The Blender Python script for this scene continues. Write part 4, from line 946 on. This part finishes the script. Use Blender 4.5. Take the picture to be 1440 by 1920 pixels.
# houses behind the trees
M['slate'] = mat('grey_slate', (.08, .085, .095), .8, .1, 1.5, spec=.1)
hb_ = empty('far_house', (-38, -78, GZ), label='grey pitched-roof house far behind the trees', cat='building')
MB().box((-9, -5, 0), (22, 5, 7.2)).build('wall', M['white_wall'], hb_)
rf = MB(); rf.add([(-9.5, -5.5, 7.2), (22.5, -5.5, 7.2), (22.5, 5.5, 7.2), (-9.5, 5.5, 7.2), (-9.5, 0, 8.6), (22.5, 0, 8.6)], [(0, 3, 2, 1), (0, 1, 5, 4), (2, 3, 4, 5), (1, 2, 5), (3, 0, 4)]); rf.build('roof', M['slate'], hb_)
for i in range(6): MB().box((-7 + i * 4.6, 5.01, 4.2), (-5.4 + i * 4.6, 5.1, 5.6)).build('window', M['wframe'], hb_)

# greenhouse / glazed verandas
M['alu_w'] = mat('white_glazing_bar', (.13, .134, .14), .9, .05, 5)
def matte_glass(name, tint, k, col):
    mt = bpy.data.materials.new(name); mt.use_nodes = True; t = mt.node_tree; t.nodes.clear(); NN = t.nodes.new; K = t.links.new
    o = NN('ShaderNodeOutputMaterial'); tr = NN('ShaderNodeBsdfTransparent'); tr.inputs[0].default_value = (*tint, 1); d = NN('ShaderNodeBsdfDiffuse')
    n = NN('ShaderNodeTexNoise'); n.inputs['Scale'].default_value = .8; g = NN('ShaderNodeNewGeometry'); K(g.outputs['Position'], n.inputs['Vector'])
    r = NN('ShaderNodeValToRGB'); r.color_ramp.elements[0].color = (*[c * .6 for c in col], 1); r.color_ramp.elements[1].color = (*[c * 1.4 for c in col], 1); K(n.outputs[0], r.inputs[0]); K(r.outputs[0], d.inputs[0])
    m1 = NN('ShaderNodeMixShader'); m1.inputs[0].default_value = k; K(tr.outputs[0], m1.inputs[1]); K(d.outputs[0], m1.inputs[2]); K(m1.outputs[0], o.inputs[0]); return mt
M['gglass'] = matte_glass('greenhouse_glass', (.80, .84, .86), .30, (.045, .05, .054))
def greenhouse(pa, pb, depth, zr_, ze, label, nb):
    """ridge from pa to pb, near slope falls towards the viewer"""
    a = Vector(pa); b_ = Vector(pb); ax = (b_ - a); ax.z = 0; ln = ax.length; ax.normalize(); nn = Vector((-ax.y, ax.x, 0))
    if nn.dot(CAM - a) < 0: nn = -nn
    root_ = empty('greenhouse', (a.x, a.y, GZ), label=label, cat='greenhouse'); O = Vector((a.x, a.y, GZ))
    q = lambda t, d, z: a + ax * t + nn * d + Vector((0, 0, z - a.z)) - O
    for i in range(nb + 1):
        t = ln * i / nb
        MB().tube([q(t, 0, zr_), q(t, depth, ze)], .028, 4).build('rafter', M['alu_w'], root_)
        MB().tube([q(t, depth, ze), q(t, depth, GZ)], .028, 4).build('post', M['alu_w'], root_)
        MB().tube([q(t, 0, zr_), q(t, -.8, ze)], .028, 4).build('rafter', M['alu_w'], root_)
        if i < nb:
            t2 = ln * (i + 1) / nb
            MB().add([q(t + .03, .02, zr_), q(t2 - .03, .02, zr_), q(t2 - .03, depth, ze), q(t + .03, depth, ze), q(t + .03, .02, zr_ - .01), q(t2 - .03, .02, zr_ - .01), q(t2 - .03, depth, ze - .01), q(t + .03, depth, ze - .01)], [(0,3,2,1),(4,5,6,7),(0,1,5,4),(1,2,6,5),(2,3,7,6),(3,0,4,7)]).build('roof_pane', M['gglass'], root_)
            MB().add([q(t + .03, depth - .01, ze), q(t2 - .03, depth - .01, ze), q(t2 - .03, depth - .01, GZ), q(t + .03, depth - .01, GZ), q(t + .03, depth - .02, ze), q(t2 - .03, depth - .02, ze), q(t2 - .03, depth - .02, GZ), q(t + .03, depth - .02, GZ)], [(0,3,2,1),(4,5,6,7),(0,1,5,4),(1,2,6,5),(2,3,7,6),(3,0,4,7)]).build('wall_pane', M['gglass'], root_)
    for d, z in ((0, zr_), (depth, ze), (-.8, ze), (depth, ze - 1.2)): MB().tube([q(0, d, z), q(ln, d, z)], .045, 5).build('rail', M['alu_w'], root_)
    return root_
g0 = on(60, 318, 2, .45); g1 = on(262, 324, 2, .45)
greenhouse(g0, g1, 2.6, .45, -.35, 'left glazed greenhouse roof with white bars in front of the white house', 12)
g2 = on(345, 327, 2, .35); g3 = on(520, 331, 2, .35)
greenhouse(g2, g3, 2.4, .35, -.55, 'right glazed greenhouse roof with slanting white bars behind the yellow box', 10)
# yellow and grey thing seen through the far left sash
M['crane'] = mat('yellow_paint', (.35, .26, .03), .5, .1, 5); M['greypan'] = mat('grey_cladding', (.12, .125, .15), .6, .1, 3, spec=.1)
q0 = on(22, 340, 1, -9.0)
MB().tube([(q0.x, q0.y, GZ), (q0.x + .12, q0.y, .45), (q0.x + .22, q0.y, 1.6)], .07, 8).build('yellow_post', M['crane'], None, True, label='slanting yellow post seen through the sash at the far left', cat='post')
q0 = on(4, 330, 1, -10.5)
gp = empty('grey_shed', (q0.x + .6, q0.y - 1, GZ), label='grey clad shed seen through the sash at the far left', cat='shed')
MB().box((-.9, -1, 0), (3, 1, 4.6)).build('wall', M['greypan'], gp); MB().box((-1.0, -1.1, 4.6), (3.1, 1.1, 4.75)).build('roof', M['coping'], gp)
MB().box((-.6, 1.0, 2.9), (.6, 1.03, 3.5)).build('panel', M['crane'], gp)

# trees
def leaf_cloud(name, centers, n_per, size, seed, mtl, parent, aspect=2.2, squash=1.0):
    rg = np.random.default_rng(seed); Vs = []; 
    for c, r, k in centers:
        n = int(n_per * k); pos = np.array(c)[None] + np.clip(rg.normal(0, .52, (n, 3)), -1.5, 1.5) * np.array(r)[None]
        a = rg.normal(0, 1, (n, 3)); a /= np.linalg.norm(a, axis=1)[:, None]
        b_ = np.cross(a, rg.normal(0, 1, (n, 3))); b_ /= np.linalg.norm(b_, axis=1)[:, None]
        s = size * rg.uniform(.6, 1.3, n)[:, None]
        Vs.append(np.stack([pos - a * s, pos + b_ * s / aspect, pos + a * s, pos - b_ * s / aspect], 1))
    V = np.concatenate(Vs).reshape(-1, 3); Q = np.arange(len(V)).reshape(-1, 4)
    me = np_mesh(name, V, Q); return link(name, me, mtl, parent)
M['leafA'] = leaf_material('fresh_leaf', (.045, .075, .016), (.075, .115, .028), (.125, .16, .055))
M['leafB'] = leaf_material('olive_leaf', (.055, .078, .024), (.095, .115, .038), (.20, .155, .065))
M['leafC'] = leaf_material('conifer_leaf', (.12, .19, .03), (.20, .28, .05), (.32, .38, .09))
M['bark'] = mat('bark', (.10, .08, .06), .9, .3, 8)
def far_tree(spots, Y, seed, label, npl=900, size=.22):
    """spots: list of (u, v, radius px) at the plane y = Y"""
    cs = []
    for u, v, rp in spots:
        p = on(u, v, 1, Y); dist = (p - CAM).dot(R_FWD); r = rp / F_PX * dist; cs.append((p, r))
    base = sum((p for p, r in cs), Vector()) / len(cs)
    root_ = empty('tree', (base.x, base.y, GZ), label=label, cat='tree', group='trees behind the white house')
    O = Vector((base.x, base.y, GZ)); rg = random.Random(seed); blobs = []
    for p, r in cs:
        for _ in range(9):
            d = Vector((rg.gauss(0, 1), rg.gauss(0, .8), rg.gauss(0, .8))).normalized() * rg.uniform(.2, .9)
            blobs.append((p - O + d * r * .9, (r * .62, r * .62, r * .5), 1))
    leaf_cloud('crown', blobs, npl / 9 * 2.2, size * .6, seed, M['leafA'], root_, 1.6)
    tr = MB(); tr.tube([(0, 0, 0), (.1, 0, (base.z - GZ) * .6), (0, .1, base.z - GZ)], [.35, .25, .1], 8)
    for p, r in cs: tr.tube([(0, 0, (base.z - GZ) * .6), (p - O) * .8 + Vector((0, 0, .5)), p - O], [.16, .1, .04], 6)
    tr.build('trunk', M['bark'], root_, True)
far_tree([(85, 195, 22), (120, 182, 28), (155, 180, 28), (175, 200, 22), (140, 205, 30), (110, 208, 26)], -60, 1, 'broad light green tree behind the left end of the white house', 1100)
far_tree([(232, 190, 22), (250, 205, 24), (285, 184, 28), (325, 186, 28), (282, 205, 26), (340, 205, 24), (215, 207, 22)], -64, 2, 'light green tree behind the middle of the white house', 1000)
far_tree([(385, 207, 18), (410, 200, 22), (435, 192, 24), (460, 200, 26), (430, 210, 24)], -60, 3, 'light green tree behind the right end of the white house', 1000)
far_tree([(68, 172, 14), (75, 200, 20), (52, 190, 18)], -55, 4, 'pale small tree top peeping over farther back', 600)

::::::

[Direction]:
From the first line of the data above to the line holding "for i in range(6): MB().box((-7", reproduce each line exactly; emit no other lines.

[Solution]:
The Blender Python script for this scene continues. Write part 4, from line 946 on. This part finishes the script. Use Blender 4.5. Take the picture to be 1440 by 1920 pixels.
# houses behind the trees
M['slate'] = mat('grey_slate', (.08, .085, .095), .8, .1, 1.5, spec=.1)
hb_ = empty('far_house', (-38, -78, GZ), label='grey pitched-roof house far behind the trees', cat='building')
MB().box((-9, -5, 0), (22, 5, 7.2)).build('wall', M['white_wall'], hb_)
rf = MB(); rf.add([(-9.5, -5.5, 7.2), (22.5, -5.5, 7.2), (22.5, 5.5, 7.2), (-9.5, 5.5, 7.2), (-9.5, 0, 8.6), (22.5, 0, 8.6)], [(0, 3, 2, 1), (0, 1, 5, 4), (2, 3, 4, 5), (1, 2, 5), (3, 0, 4)]); rf.build('roof', M['slate'], hb_)
for i in range(6): MB().box((-7 + i * 4.6, 5.01, 4.2), (-5.4 + i * 4.6, 5.1, 5.6)).build('window', M['wframe'], hb_)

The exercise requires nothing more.